By the time I left my parents’ house, one plane had crashed into the World Trade Center, and the consensus was that this was probably an accident. But while I was driving to Galina’s apartment, the news about a second plane broke. Galina and I were both concerned, but we still went over my homework.
I spent the rest of the day watching the news at home in a sort of surreal stupor, horrified but unable to look away. I remember the overwhelming sense of dread, and the much vaunted but very short-lived sense of national unity that prevailed in the immediate aftermath. I donated blood the next day.
About a week later, I was able to leave for Europe, where I not only studied German, Russian, medieval British history and Shakespeare, but also found myself growing more and more critical of the politics and religion I’d been raised on.

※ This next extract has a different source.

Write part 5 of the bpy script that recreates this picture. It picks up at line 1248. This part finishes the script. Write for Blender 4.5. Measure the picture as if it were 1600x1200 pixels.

Wars on crime, drugs and terror
I was born in 1980, just a few months before the election in which Ronald Reagan would unseat Jimmy Carter with strong white evangelical backing – the first fruits of the organisational efforts of men such as Reverend Jerry Falwell, Sr., a ruthless operator who built the so-called ‘Moral Majority’. In my white conservative Protestant milieu, “liberal” was a taken-for-granted antonym for “Christian”, and usually pronounced with a sneer. If we’d been allowed to swear, we would have sworn we were “not racist”.